Publicado em junho de 2025 na revista Machine Learning and Knowledge Extraction, o estudo mostra que a integração de dados neurofisiológicos com modelos de aprendizado de máquina pode prever, com alta precisão, a carga cognitiva de indivíduos durante tarefas colaborativas. Para isso, a pesquisa combinou espectroscopia funcional no infravermelho próximo (fNIRS) e rastreamento ocular (eye-tracking), permitindo identificar se um participante estava sob alta ou baixa demanda mental ao interagir com outra pessoa.
A sobrecarga mental nas interações em grupo
A carga cognitiva, no contexto da aprendizagem, representa o esforço mental exigido para processar e integrar informações. De acordo com a Teoria da Carga Cognitiva, aprender se torna ineficiente quando as exigências superam a capacidade da memória de trabalho. Em situações colaborativas, esse desafio se intensifica: além do conteúdo, o indivíduo precisa gerenciar a comunicação com o parceiro, coordenar decisões e adaptar estratégias em tempo real. Quando a carga excede o limite, o aprendizado se compromete, por isso, ferramentas que ajudem a monitorar e ajustar essa carga têm enorme potencial educacional e organizacional.
O experimento: olhar, pensar, interagir e medir tudo
O estudo contou com a participação de 78 voluntários de áreas como engenharia, educação e matemática. Organizados em duplas, eles realizaram três tarefas colaborativas de geração de ideias para produtos do cotidiano, baseadas em cenários previamente definidos.
Durante as atividades, seus olhos eram monitorados por óculos de rastreamento ocular, e sensores fNIRS captavam a atividade cerebral em regiões associadas à função executiva e à cognição social, como o córtex pré-frontal (CPF) e a junção temporoparietal direita (JTPd). O fNIRS é um dos equipamentos utilizados pela Bittar Neurociência em seus estudos aplicados, reforçando a convergência entre a metodologia apresentada no artigo e as práticas do laboratório. Após cada tarefa, os participantes também respondiam a questionários subjetivos sobre sua percepção de esforço.

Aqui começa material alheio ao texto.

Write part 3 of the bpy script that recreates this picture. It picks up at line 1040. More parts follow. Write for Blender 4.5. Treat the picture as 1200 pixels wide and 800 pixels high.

Os dados resultantes de 188 sessões colaborativas passaram por um rigoroso pré-processamento e extração de características. As variáveis analisadas incluíam métricas como a duração total das fixações visuais; o tempo até a primeira fixação; o diâmetro médio da pupila e os níveis de oxigenação sanguínea no cérebro, um indicador indireto de ativação neural. As pontuações dos questionários foram usadas para classificar os participantes em dois grupos: alta e baixa carga cognitiva.
A força da inteligência artificial para entender a mente
Com o conjunto de dados estruturado, os pesquisadores testaram sete modelos de machine learning: regressão logística, árvore de decisão, Naive Bayes, máquina de vetores de suporte (SVM), rede neural MLP, XGBoost e Random Forest. Este último foi o grande destaque, alcançando um F1 score de 0,88, um valor que combina precisão e sensibilidade.
Os modelos também foram avaliados com dados unimodais (apenas fNIRS ou apenas rastreamento ocular), e os resultados mostraram uma clara vantagem para a abordagem multimodal: a combinação dos dois conjuntos de dados permitiu uma melhoria de até 19% na performance preditiva em comparação ao uso isolado do fNIRS.
Os três preditores mais relevantes identificados foram: “duração total de fixações”, “grau médio entre fixações” (um indicador do padrão de varredura visual) e a atividade no córtex pré-frontal. Isso significa que participantes sob alta carga cognitiva tendem a fixar o olhar por mais tempo, a realizar movimentos oculares mais amplos e a apresentar maior ativação cerebral nas regiões associadas à memória de trabalho e ao controle de atenção.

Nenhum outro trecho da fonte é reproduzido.